*Dataset rows*
● ● ● ● ●
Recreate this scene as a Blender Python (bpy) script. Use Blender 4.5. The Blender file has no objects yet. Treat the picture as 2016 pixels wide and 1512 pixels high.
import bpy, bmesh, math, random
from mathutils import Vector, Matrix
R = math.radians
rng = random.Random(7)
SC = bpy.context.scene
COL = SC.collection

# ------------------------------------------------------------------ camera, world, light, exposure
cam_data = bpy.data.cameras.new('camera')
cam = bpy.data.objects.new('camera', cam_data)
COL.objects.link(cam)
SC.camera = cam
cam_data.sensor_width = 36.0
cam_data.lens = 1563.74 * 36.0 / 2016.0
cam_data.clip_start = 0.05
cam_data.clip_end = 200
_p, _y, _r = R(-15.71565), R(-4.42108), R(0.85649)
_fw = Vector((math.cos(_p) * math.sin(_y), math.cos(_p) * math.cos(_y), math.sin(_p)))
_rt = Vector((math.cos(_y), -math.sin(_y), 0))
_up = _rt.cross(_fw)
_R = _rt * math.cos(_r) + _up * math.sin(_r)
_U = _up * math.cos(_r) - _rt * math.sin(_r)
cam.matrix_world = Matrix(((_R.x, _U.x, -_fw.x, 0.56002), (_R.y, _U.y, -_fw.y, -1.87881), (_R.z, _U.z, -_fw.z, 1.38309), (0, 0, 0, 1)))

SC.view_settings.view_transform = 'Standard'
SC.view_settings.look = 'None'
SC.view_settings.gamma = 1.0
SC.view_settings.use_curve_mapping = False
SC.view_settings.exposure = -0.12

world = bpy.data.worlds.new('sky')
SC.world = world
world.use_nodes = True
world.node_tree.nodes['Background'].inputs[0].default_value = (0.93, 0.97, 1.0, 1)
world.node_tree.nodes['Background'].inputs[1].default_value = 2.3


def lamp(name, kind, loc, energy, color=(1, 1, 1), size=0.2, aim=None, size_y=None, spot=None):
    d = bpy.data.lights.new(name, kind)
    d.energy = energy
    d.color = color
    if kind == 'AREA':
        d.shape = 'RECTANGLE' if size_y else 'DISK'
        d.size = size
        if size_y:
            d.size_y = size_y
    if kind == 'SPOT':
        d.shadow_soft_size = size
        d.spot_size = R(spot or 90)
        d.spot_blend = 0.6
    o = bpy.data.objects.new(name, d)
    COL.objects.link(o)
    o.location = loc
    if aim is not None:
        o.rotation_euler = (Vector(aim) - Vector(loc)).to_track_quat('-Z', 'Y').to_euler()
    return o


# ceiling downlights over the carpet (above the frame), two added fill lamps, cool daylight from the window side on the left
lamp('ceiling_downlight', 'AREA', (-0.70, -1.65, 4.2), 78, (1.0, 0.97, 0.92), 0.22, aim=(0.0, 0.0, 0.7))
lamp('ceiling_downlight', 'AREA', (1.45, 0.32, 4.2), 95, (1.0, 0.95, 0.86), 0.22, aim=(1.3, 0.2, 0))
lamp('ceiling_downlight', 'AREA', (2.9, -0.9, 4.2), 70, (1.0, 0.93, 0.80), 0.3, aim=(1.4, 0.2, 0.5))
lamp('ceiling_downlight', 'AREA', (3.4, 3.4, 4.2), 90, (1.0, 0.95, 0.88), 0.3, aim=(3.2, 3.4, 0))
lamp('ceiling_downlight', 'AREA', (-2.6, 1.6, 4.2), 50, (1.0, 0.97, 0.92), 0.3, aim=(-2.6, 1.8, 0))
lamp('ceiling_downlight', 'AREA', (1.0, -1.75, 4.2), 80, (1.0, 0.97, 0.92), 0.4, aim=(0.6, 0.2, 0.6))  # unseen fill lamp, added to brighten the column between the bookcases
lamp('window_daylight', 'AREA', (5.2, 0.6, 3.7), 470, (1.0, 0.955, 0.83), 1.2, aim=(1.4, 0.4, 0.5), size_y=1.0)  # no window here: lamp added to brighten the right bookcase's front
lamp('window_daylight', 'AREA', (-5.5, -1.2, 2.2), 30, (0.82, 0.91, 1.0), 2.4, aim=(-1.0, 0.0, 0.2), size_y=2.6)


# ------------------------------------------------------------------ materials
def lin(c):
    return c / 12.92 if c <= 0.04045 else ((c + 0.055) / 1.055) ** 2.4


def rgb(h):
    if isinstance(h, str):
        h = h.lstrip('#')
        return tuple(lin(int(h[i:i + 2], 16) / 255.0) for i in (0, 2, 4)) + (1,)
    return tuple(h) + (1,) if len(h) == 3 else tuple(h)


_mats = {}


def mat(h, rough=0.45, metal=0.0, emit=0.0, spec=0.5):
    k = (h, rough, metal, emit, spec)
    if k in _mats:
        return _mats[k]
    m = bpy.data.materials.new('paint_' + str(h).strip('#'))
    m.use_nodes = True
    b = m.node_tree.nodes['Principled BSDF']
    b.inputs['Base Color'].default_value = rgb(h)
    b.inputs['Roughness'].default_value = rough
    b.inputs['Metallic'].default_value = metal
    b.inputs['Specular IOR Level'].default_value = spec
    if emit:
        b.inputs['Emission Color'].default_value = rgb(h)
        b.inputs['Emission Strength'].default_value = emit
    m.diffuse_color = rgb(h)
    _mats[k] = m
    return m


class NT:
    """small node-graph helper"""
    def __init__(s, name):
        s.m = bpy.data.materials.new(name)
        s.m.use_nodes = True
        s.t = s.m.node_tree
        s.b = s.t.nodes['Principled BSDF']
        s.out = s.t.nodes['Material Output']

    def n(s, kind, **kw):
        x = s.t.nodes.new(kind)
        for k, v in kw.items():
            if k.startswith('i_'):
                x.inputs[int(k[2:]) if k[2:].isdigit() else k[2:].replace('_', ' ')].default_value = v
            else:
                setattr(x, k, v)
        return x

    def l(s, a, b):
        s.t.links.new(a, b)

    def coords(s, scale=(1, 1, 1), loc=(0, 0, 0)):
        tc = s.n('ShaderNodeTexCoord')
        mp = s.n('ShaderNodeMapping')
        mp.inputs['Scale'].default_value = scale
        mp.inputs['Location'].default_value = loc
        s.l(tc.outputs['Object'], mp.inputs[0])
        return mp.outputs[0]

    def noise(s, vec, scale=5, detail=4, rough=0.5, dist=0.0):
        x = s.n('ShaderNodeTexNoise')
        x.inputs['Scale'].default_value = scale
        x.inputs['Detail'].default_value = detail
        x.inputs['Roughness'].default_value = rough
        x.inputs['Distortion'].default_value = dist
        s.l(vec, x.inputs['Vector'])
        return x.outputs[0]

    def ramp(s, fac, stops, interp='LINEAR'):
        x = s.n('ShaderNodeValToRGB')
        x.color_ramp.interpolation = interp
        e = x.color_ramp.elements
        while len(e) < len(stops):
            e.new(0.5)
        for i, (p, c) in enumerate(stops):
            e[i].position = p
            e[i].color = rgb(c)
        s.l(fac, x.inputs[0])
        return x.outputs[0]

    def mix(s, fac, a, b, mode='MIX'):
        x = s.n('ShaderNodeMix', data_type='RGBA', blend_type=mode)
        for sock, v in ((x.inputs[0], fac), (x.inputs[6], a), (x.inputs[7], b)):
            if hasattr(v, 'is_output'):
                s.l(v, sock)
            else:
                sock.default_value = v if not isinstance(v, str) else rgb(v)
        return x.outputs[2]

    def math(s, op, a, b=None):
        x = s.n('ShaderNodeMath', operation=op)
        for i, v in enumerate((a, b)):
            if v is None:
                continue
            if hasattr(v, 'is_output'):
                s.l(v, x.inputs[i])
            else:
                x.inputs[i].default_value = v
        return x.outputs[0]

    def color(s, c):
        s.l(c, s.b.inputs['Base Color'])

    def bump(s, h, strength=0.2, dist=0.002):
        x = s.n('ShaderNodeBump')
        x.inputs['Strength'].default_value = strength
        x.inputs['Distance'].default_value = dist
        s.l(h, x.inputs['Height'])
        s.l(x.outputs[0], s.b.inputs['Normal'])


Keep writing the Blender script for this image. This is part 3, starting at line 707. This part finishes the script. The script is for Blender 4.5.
● ● ● ● ●
*Written problem*
Where a line of the records above holds the word "objects", copy that line.

*Solution to this problem*
Recreate this scene as a Blender Python (bpy) script. Use Blender 4.5. The Blender file has no objects yet. Treat the picture as 2016 pixels wide and 1512 pixels high.
cam = bpy.data.objects.new('camera', cam_data)
COL.objects.link(cam)
    o = bpy.data.objects.new(name, d)
    COL.objects.link(o)